Critics now say City Hall is picking its own pocket—and raiding social services—via the measure that several city officials championed.
At issue is whether large construction companies constitute "retail businesses." If they do, the new tax will increase the price of public works projects—including affordable housing, schools and a new water treatment plant.
"It would impact public works in a way that I don't think anyone anticipated this ever doing," Dan Drinkward, vice president of Hoffman Construction, tells WW. "We believe there are unintended consequences of a rule-making process that was not in line with what the measure said or what proponents of the measure said during the campaign and what was sold to the voters."
The city's attorneys and bureaucrats say the measure was clear. It did not exempt construction companies and they have no choice but to abide by the will of voters.
The city's Revenue Division has written draft administrative rules for the measure, and has decided construction companies will indeed be considered retail companies.
Ballot Measure 26-201, passed 65 to 35 percent in November, will add a 1 percent charge on the city business license tax for retail businesses with at least $1 billion in sales nationally and $500,000 in the city. Supporters of the measure said it would raise $30 million a year.
The issue of whether construction companies would be subject to the tax came up during the campaign.

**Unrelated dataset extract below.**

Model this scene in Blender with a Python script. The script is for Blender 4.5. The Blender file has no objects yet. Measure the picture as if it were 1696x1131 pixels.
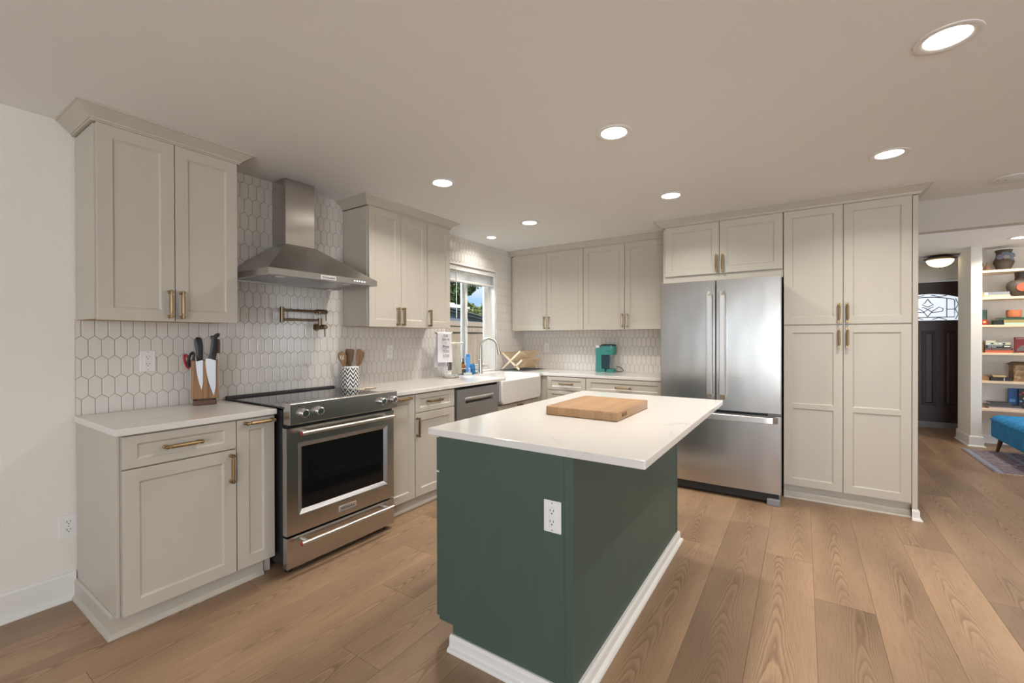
import bpy, bmesh, math, random
from mathutils import Vector, Matrix
random.seed(7)
R = math.radians
scn = bpy.context.scene
COL = scn.collection
ZC = 2.379          # ceiling height
YB = 4.138          # back wall of the kitchen

# ------------------------------------------------------------------ camera
def make_camera():
    yaw, pitch, roll = R(33.5173), R(-0.2722), R(-0.12)
    fw = Vector((-math.sin(yaw) * math.cos(pitch), math.cos(yaw) * math.cos(pitch), math.sin(pitch)))
    rt = Vector((math.cos(yaw), math.sin(yaw), 0)); up = rt.cross(fw)
    rt2 = rt * math.cos(roll) + up * math.sin(roll); up2 = rt2.cross(fw)
    cd = bpy.data.cameras.new('camera'); co = bpy.data.objects.new('camera', cd); COL.objects.link(co)
    m = Matrix((rt2, up2, -fw)).transposed().to_4x4(); m.translation = Vector((3.0614, -0.7513, 1.2996))
    co.matrix_world = m
    cd.sensor_fit = 'HORIZONTAL'; cd.sensor_width = 36.0
    cd.lens = 726.228 / 1696 * 36; cd.shift_x = -0.284 / 1696; cd.shift_y = -1.772 / 1696
    cd.clip_start = 0.02; cd.clip_end = 200
    scn.camera = co
make_camera()

# ------------------------------------------------------------------ view, sky, daylight
scn.view_settings.view_transform = 'Standard'; scn.view_settings.look = 'None'
scn.view_settings.gamma = 1.0; scn.view_settings.exposure = 0.17; scn.view_settings.use_curve_mapping = False
cy = scn.cycles
cy.use_denoising = True; cy.max_bounces = 10; cy.diffuse_bounces = 6; cy.glossy_bounces = 4
cy.transmission_bounces = 6; cy.transparent_max_bounces = 12; cy.sample_clamp_indirect = 6.0
cy.caustics_reflective = False; cy.caustics_refractive = False

def make_world():
    w = bpy.data.worlds.new('sky'); scn.world = w; w.use_nodes = True
    nt = w.node_tree; nt.nodes.clear(); N = nt.nodes.new; L = nt.links.new
    out = N('ShaderNodeOutputWorld'); bg = N('ShaderNodeBackground'); bg.inputs['Strength'].default_value = 1.0
    tc = N('ShaderNodeTexCoord'); sp = N('ShaderNodeSeparateXYZ'); L(tc.outputs['Generated'], sp.inputs[0])
    cr = N('ShaderNodeValToRGB'); e = cr.color_ramp.elements
    e[0].position = 0.0; e[0].color = (.66, .82, .96, 1); e[1].position = .5; e[1].color = (.16, .38, .80, 1)
    e2 = cr.color_ramp.elements.new(.14); e2.color = (.30, .58, .95, 1)
    L(sp.outputs['Z'], cr.inputs[0])
    mp = N('ShaderNodeMapping'); mp.inputs['Scale'].default_value = (2.2, 2.2, 7.0); L(tc.outputs['Generated'], mp.inputs[0])
    no = N('ShaderNodeTexNoise'); no.inputs['Scale'].default_value = 2.1; no.inputs['Detail'].default_value = 7; L(mp.outputs[0], no.inputs['Vector'])
    r2 = N('ShaderNodeValToRGB'); r2.color_ramp.elements[0].position = .47; r2.color_ramp.elements[1].position = .66
    L(no.outputs['Fac'], r2.inputs[0])
    mx = N('ShaderNodeMix'); mx.data_type = 'RGBA'; L(r2.outputs[0], mx.inputs[0]); L(cr.outputs[0], mx.inputs[6]); mx.inputs[7].default_value = (.95, .96, .98, 1)
    L(mx.outputs[2], bg.inputs['Color']); L(bg.outputs[0], out.inputs[0])
make_world()

def light(name, kind, loc, rot, energy, color=(1, 1, 1), **kw):
    d = bpy.data.lights.new(name, kind); d.energy = energy; d.color = color
    for k, v in kw.items(): setattr(d, k, v)
    o = bpy.data.objects.new(name, d); COL.objects.link(o); o.location = loc; o.rotation_euler = rot
    return o
# sun on the garden outside the kitchen window
light('sun', 'SUN', (0, 0, 8), (R(46), 0, R(62)), 6.0, (1.0, .95, .86), angle=R(1.0))
# daylight standing in the glass doors behind the camera and in the side window
light('daylight_patio_door', 'AREA', (1.95, -4.56, 1.08), (R(90), 0, 0), 13, (.88, .94, 1.0), shape='RECTANGLE', size=1.9, size_y=1.95)
light('added_dining_fill', 'AREA', (5.0, -4.56, 1.2), (R(90), 0, 0), 120, (.90, .95, 1.0), shape='RECTANGLE', size=2.3, size_y=1.7)  # unseen panel added behind the camera for more fill light
light('daylight_side_window', 'AREA', (7.14, -1.2, 1.3), (R(90), 0, R(90)), 18, (.90, .95, 1.0), shape='RECTANGLE', size=2.4, size_y=1.5)
light('added_kitchen_fill', 'AREA', (-1.05, 3.05, 2.85), (R(58), 0, R(-83)), 190, (.90, .95, 1.0), shape='RECTANGLE', size=1.9, size_y=.9)  # panel added outside above the view to strengthen the window's daylight
light('added_living_fill', 'AREA', (7.14, 5.3, 1.4), (R(90), 0, R(90)), 24, (.92, .96, 1.0), shape='RECTANGLE', size=1.6, size_y=1.3)  # unseen panel added on the living room side as extra fill
LAMP = 9.5          # watts of one recessed ceiling light
WARM = (1.0, .93, .845)

# ------------------------------------------------------------------ materials
MATS = {}
def mat(name, color, rough=.5, metal=0.0, spec=.5, **kw):
    m = bpy.data.materials.new(name); m.use_nodes = True
    b = m.node_tree.nodes['Principled BSDF']
    b.inputs['Base Color'].default_value = (*color, 1); b.inputs['Roughness'].default_value = rough
    b.inputs['Metallic'].default_value = metal; b.inputs['Specular IOR Level'].default_value = spec
    for k, v in kw.items(): b.inputs[k].default_value = v
    MATS[name] = m; return m
def nodes(m):
    nt = m.node_tree; return nt.nodes.new, nt.links.new, nt.nodes['Principled BSDF']
def add_bump(m, scale, strength, dist=.002, stretch=(1, 1, 1), detail=2):
    N, L, b = nodes(m)
    tc = N('ShaderNodeTexCoord'); mp = N('ShaderNodeMapping'); mp.inputs['Scale'].default_value = stretch
    no = N('ShaderNodeTexNoise'); no.inputs['Scale'].default_value = scale; no.inputs['Detail'].default_value = detail
    bp = N('ShaderNodeBump'); bp.inputs['Strength'].default_value = strength; bp.inputs['Distance'].default_value = dist
    L(tc.outputs['Object'], mp.inputs[0]); L(mp.outputs[0], no.inputs['Vector']); L(no.outputs['Fac'], bp.inputs['Height']); L(bp.outputs[0], b.inputs['Normal'])
def add_noise_color(m, c2, scale, stretch=(1, 1, 1), lo=.4, hi=.65, detail=4, rough=None):
    N, L, b = nodes(m)
    tc = N('ShaderNodeTexCoord'); mp = N('ShaderNodeMapping'); mp.inputs['Scale'].default_value = stretch
    no = N('ShaderNodeTexNoise'); no.inputs['Scale'].default_value = scale; no.inputs['Detail'].default_value = detail
    r = N('ShaderNodeValToRGB'); r.color_ramp.elements[0].position = lo; r.color_ramp.elements[1].position = hi
    r.color_ramp.elements[0].color = b.inputs['Base Color'].default_value; r.color_ramp.elements[1].color = (*c2, 1)
    L(tc.outputs['Object'], mp.inputs[0]); L(mp.outputs[0], no.inputs['Vector']); L(no.outputs['Fac'], r.inputs[0]); L(r.outputs[0], b.inputs['Base Color'])

cab = mat('cabinet_paint', (.525, .49, .425), .42); add_noise_color(cab, (.515, .48, .415), 9, (1, 1, .15))
wallp = mat('wall_paint', (.80, .775, .72), .75, spec=.3); add_bump(wallp, 130, .35, .004)
ceilp = mat('ceiling_paint', (.87, .872, .868), .85, spec=.2); add_bump(ceilp, 90, .12, .002)
trimw = mat('white_trim', (.80, .79, .76), .4)
tile = mat('tile_glaze', (.72, .69, .65), .16); add_noise_color(tile, (.69, .66, .62), 4, lo=.35, hi=.7)
grout = mat('grout', (.40, .36, .31), .9)
quartz = mat('quartz', (.72, .70, .67), .10)
steel = mat('brushed_steel', (.53, .51, .485), .27, 1.0)
steel_v = mat('brushed_steel_panel', (.50, .485, .465), .26, 1.0)
steel_d = mat('grey_steel', (.46, .465, .475), .40, 1.0)
hsteel = mat('handle_steel', (.66, .645, .625), .32, 1.0)
satin = mat('satin_steel', (.74, .73, .72), .5, 1.0)
chrome = mat('chrome', (.72, .71, .70), .12, 1.0)
nickel = mat('brushed_nickel', (.60, .55, .48), .28, 1.0)
brass = mat('satin_bronze', (.36, .255, .14), .34, 1.0)
bronze = mat('antique_bronze', (.20, .148, .095), .32, 1.0)
green = mat('green_paint', (.066, .103, .085), .45, spec=.3); add_noise_color(green, (.070, .107, .089), 14, (1, 1, .2))
blackp = mat('black_plastic', (.012, .012, .013), .4)
blackg = mat('black_glass', (.006, .006, .007), .04)
greyp = mat('grey_plastic', (.22, .22, .23), .45)
whitep = mat('white_plastic', (.80, .79, .77), .32)
ceramic = mat('sink_ceramic', (.74, .725, .70), .10)
dark = mat('dark_gap', (.02, .018, .016), .8)
plywood = mat('cabinet_underside', (.42, .28, .16), .6)
redm = mat('red_badge', (.35, .02, .02), .35)
wood_d = mat('acacia', (.16, .075, .033), .45); add_noise_color(wood_d, (.36, .195, .085), 3.0, (14, 14, .6), .35, .62)
wood_b = mat('walnut_base', (.10, .045, .022), .4)
wood_u = mat('utensil_wood', (.20, .10, .045), .55); add_noise_color(wood_u, (.12, .055, .025), 5, (12, 12, .8))
wood_u2 = mat('olive_wood', (.30, .165, .075), .55); add_noise_color(wood_u2, (.20, .10, .045), 5, (12, 12, .8))
bamboo = mat('bamboo', (.66, .47, .27), .5); bamboo2 = mat('pale_bamboo', (.80, .68, .50), .5)
blade = mat('knife_blade', (.52, .54, .57), .38, 1.0)
shelfm = mat('shelf_edge', (.80, .62, .42), .5)
doorm = mat('entry_door_paint', (.045, .022, .026), .38); add_bump(doorm, 60, .25, .002, (1, 1, .06))
teal = mat('teal_plastic', (.045, .235, .21), .28); teal_d = mat('dark_teal', (.012, .045, .055), .25)
velvet = mat('blue_velvet', (.008, .16, .39), .8); add_noise_color(velvet, (.016, .26, .54), 30, (1, 1, .3))
def glassy(name, color, alpha=.12, rough=.02):
    m = bpy.data.materials.new(name); m.use_nodes = True; nt = m.node_tree; nt.nodes.clear()
    N, L = nt.nodes.new, nt.links.new
    o = N('ShaderNodeOutputMaterial'); t = N('ShaderNodeBsdfTransparent'); t.inputs[0].default_value = (*color, 1)
    g = N('ShaderNodeBsdfGlossy'); g.inputs['Roughness'].default_value = rough; g.inputs['Color'].default_value = (1, 1, 1, 1)
    f = N('ShaderNodeLayerWeight'); f.inputs[0].default_value = .12; mx = N('ShaderNodeMixShader')
    L(f.outputs['Fresnel'], mx.inputs[0]); L(t.outputs[0], mx.inputs[1]); L(g.outputs[0], mx.inputs[2]); L(mx.outputs[0], o.inputs[0])
    MATS[name] = m; return m
pane_m = glassy('window_glass', (.95, .97, .97))
def emit(name, color, s):
    m = mat(name, (.8, .8, .8), .5); b = m.node_tree.nodes['Principled BSDF']
    b.inputs['Emission Color'].default_value = (*color, 1); b.inputs['Emission Strength'].default_value = s; return m
lens_m = emit('lamp_lens', WARM, 9.0)
bowl_m = emit('lamp_bowl', (1.0, .80, .50), 2.0)
led_m = emit('button_led', (1, .95, .9), 1.6)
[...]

An analysis by the consultant ECONorthwest, paid for by an opponent of the measure before the election last fall, found the measure's revenues would depend on the way "retailer" was defined, and that if the definition was broadly construed, it would raise up to $79 million.
Supporters told the Portland Tribune in October that the analysis was attempting to "scare voters however they can."
But the city's draft rules would indeed tax construction companies.
Drinkward says this defies the common understanding of what a retailer is. "It all comes back to the fact that we're not a retailer to begin with," he says.
In a May 16 letter to Drinkward, Portland Public Schools estimated the tax will add $2 million to the renovation costs for Lincoln High School.
"Under the Clean Energy Surcharge, as it's currently defined, millions of dollars will be diverted to a city tax program instead of where the public intend their tax revenue to go, which is to modernize our aging school buildings," wrote Erik Gerding, a senior project manager in the district's Office of School Modernization.
Construction contracts can pass along costs to buyers. And executives warn that small companies, which don't have to pay the surcharge, are not going to get the work instead of the big companies, because of the complex nature of public projects.
"Small companies can't do that work," says Drinkward. "You have to bond it. To bond a $200 million project, you have to be a very substantial company. A mom-and-pop can't do it."
Mayor Ted Wheeler's office said May 21 that the mayor asked the Revenue Division, which is in charge of collecting the taxes, to consider excluding construction companies.
"The mayor asked the Revenue Division to review this issue and ensure that the administrative rules reflect the intent of the ballot measure and ensure that administrative rules do not adversely impact schools or affordable housing," spokeswoman Eileen Park told WW then.
But subsequently the Revenue Division was advised such a change could only be approved by the City Council.
A May 30 memo to city revenue director Thomas Lannom, from senior deputy city attorney Kenneth A. McGair, obtained by WW, says the Revenue Division does not have the authority to exempt sales to governmental entities from the tax or exempt "construction activity." (The memo also says construction equipment companies and insurance companies cannot be exempted.)
"The administrative rules drafted by the Revenue Division did not 'include' (or exclude) construction companies," Lannom tells WW. He says the ballot measure clearly included any company with sufficient sales—unless it was specifically mentioned on a list of exemptions. "That list," he adds, "does not include construction."
The mayor's office says it is still determining what the next step might be.
The office of City Commissioner Chloe Eudaly, who supported the measure, briefly weighed supporting an exemption to the clean-energy surcharge for sales to public agencies and nonprofit housing developers, but decided it supported keeping the rules the way they are.
"The language in the measure is clear that construction is included," says Marshall Runkel, Eudaly's chief of staff. "After further consideration, I'm not sure if the public agency and affordable housing safe harbor makes sense."